I don't think so, and have become convinced that the destabilisation has been contrived."
As Chomsky points out (beginning at 22:00 in this video for example), the word "stability" has a different meaning in foreign policy dialect (FPD) than it has in standard English. It means "maintenance and expansion of US influence." So sometimes a nation or region has to be de-stabilized in order to promote stability.
At 25:50 in that video he mentions a Foreign Affairs article in which the editor got confused and used both the standard English and the FPD meanings of the word in the same sentence, saying "we had to de-stabilize Chili in order to bring about stability."
He then goes on to explain what "the international community" means in FPD.
At 16:00 he mentions a 1958 National Security Council memo that says US policy is and should be to block democracy in the Middle East. And then he mentions a 2001 Pentagon study which confirmed that and said that's why they hate us.
And I agree that "we" are not stupid, if you're using the FPD meaning of that term, which is "the people who control US foreign policy." If you mean "we" in the standard English sense, i.e. you and me and everyone we know and 99% of the population of western countries, then I disagree.

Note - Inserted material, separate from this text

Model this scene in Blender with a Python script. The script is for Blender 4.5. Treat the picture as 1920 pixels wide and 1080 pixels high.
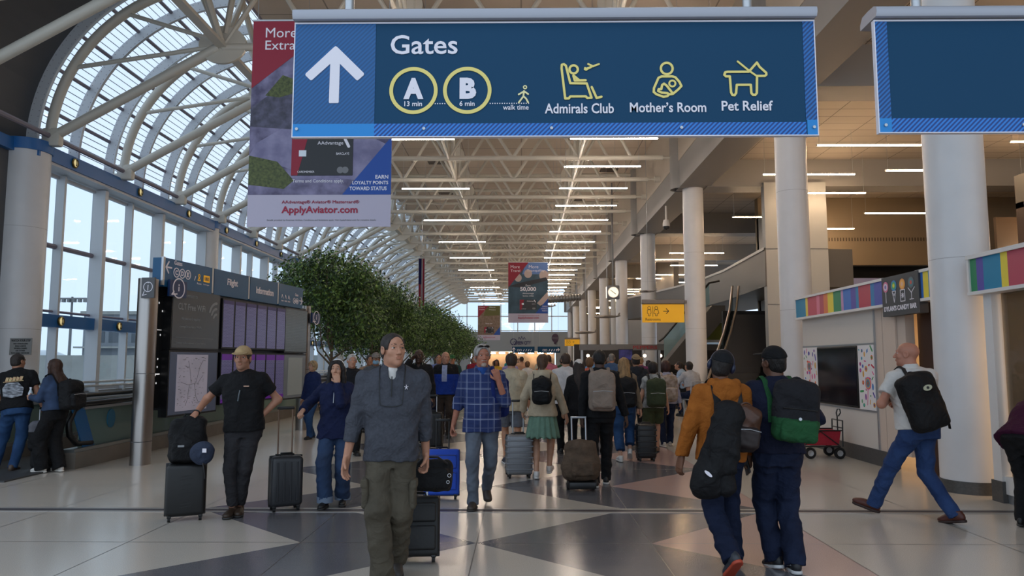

Whenever policy has a horrifying result, the convention is to accuse the policy-makers of stupidity and of having made a mistake. I think of that as the Keystone Kops theory of foreign policy. When a group has been steadily increasing their sphere of influence for many years in spite of constantly making gross mistakes, at some point you have to question whether they can be called mistakes.